La relève de l'ambition, c’est l'un des enjeux majeurs de la COP25 qui se tient jusqu’à vendredi 13 décembre à Madrid, en Espagne. À partir d’aujourd’hui, la présidence chilienne et les ministres présents devront s’atteler à régler les dernières règles d’application de l’Accord de Paris, mais ils devront aussi donner l’élan pour que les parties membres arrivent à la COP26 avec des objectifs climatiques revus à la hausse. Un combat qui semble loin d'être gagné.
À ce jour, un seul pays a soumis une nouvelle contribution climatique nationale (NDC) révisée : les îles Marshall. Mais il ne pèse que 0,00001 % des émissions mondiales. De l’autre côté, quatre pays ont déjà officiellement annoncé qu’ils ne relèveraient pas leur ambition : le Japon, les États-Unis, l’Australie et Singapour. C’est un très mauvais signal car si le monde suivait les engagements de ces pays, nous irions vers un réchauffement de plus de 4°C, et même de plus de 5,1°C dans le cas de Singapour.
Pour alerter sur l’urgence d’agir, des chercheurs de l'Australian-German Climate Energy College, de l’Université de Melbourne, et du PIK (Institut de Potsdam sur les impacts du changement climatique en Allemagne) ont publié une étude dans la revue Nature Communications (1) il y a un an. Elle classe les engagements climatiques des différents pays selon leurs NDC et montre la hausse de température qui en résulterait si le monde suivait leur exemple. Une publication qui est plus que jamais d’actualité.
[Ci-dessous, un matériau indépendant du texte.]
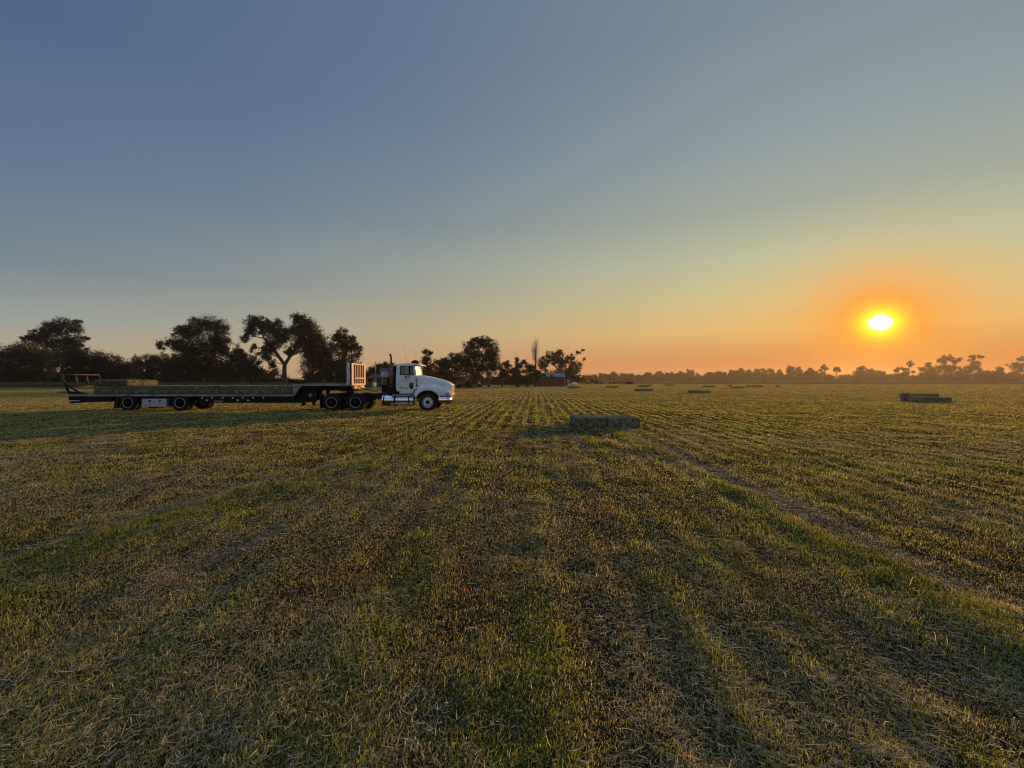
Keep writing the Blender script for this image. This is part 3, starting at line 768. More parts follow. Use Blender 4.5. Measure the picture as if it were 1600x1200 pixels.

"Ce travail scientifique doit servir à informer le public et les négociateurs sur l’ambition de leurs engagements et non pas l’atteinte des engagements, explique Yann Robiou du Pont, l’un des auteurs de l’étude, aujourd’hui chercheur à l’Iddri. Un pays comme la Chine par exemple peut apparaître comme un bon élève car il va dépasser ses engagements mais ces-derniers étaient très peu ambitieux." De fait, si le monde suivait l’engagement chinois, nous irions vers un réchauffement de plus de 5,1°C. Mais même les pays européens, pourtant considérés comme leaders, mènent pour la plupart vers un réchauffement compris entre +3 et +5°C.
Journée de l’ambition à la COP25
"Nous n'avons pas de point sur l’ambition à l'ordre du jour, par conséquent, nous ne pouvons pas nous attendre à avoir une décision spécifique sur ce sujet. Cependant, il y a de nombreux événements et dialogues de haut niveau où l'on s'attend à ce que la question de l'élévation de l'ambition soit abordée" note Patricia Espinosa, secrétaire exécutive de la Ccnucc (Convention-cadre des Nations Unies sur les changements climatiques).
Une journée de l’ambition sera organisée ce mercredi 11 décembre en présence notamment du secrétaire général des Nations-Unis Antonio Guterres dans le prolongement du sommet climatique de septembre organisé à New York. De nouveaux engagements sont attendus dans le cadre de la Climate Ambition Alliance, menée par le Chili, et de la Carbon Neutrality Coalition. Plus de 100 pays devraient s'engager à de meilleurs plans climatiques d'ici 2020 et à des objectifs de neutralité carbone d'ici 2050. Mais ce sera sans compter sur les plus gros émetteurs.
L’Inde également aux abonnés absents
L’Inde semble ainsi vouloir repousser la révision de son NDC à 2023. "Le bilan global des actions climatiques dans le cadre de l'accord de Paris n’interviendra qu'en 2023 (mais les objectifs doivent être révisés dès 2020 selon l’Accord de Paris, NDR). C’est à ce moment-là que nous pourrons discuter de nos objectifs et revoir notre ambition", a déclaré le ministre de l'Environnement indien, Prakash Javadekar, lors d'un briefing. L’Inde, mais aussi la Chine, ou le Brésil, insistent pour que les pays développés respectent leurs engagements pour 2020, dans le cadre du protocole de Kyoto. "Le fait qu’il ne reste qu’un an ne soit pas servir d’excuse pour les dédouaner", a martelé le ministre indien.
"Toutes les parties qui croient en la science doivent proposer des engagements améliorés. Nos engagements devraient être cinq fois meilleurs pour atteindre 1,5°C. Un refus de faire plus est tout simplement contraire à ce que nous dit la science", a réagi l'ambassadrice Jannine Felson du Belize, présidente de l'Alliance des petits états insulaires (Aosis). "L'ambition ne doit pas être une monnaie d'échange", a également déclaré Laurence Tubiana, cheville ouvrière de l’Accord de Paris.